While the ceremony grabbed national headlines for its unusual format, it also opened a window into another equally remarkable but little-known tradition from the same region—one that doesn’t just accommodate women’s autonomy but places it at the heart of community life. This is Khitaaiyo Vivah, a centuries-old practice of the Scheduled Tribe Hattee community, where women have the unequivocal right to end a marriage and remarry, free from stigma, pressure, or secrecy.
A Tradition Rooted in Respect
Unlike much of mainstream Indian society, where divorce or remarriage still carries heavy social burdens—especially for women—the Hattee community has historically approached marital breakdowns with a simple principle: respect the woman’s decision.
When a woman chooses to leave her marriage under Khitaaiyo Vivah, it is the new groom’s family that must approach her with a proposal, not the other way around. If she accepts, her family appoints Khitaru (social representatives) to visit the groom’s home. A symbolic settlement amount, known as kheet, is then offered by the new groom to her former husband—not as a commercial transaction, but as a gesture of closure and goodwill.
The community sees this act not as breaking one family but as empowering a woman to create another on her own terms. There are no whispers of scandal, no ostracism. Instead, it is treated as a dignified choice that has been culturally validated for generations.
The Siyani: Women as Family Heads
“In our community, women are never pressured—they decide for themselves,” says Nirmla Devi of Shillai Tehsil. “Whether it is choosing a husband, leaving a marriage, or running a family, the woman is at the centre. We call her Siyani—the wise one.”
In Hattee households, the Siyani is not just a homemaker but often the de facto head of the family. Her decisions on finances, farming, and family matters are binding. Both Khitaaiyo and Jodidara marriages give the woman’s choice primacy. Her yes is celebrated, and her no is final.
Community spokesperson Suresh Singta adds, “These are not customs of backwardness, but systems of balance. In our traditions, dignity comes first—and that begins with respecting women’s decisions.”
A Quiet Revolution in Gender Justice
While Khitaaiyo Vivah is no longer widespread due to modern influences and shifting lifestyles, it remains an option available to women who find no way forward in their existing marriage. Even today, those who opt for it do so with community acceptance and without fear of judgment.
In a country where women continue to battle for marital rights, gender equality, and freedom from societal stigma, the Hattee tribe’s approach stands out as quietly revolutionary. It shows that progressive values do not have to be borrowed from external movements or urban reforms; they can emerge from indigenous systems designed generations ago.

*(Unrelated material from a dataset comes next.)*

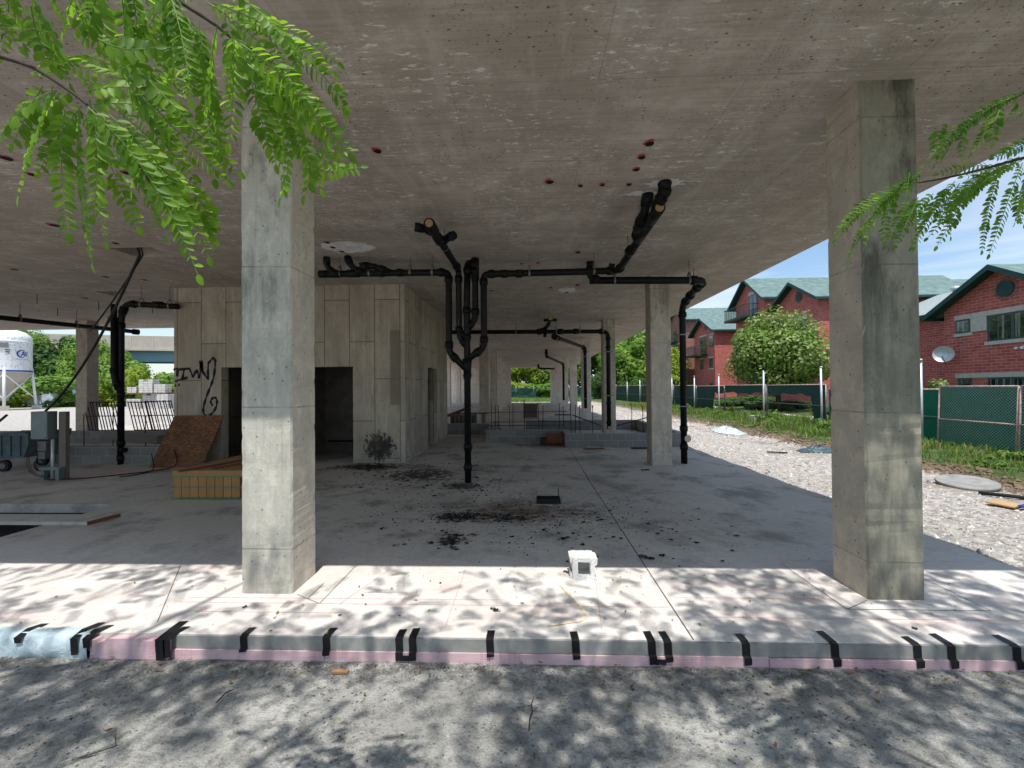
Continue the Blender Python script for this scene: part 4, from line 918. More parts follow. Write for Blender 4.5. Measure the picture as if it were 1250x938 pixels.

Tradition as Empowerment, Not Restriction
In Himachal’s Trans-Giri hills, tradition and women’s empowerment are not adversaries. They walk side by side, carved into local culture and passed down through oral traditions and rituals. Here, a woman’s right to choose her partner—even to walk away from one—is neither rebellion nor shame. It is simply life as the community has always known it. As India debates women’s agency and marital equality in courts, parliaments, and television studios, the Hattee tribe quietly reminds us: true dignity is not in law alone but in lived culture. And sometimes, the future we strive for has already existed in our past.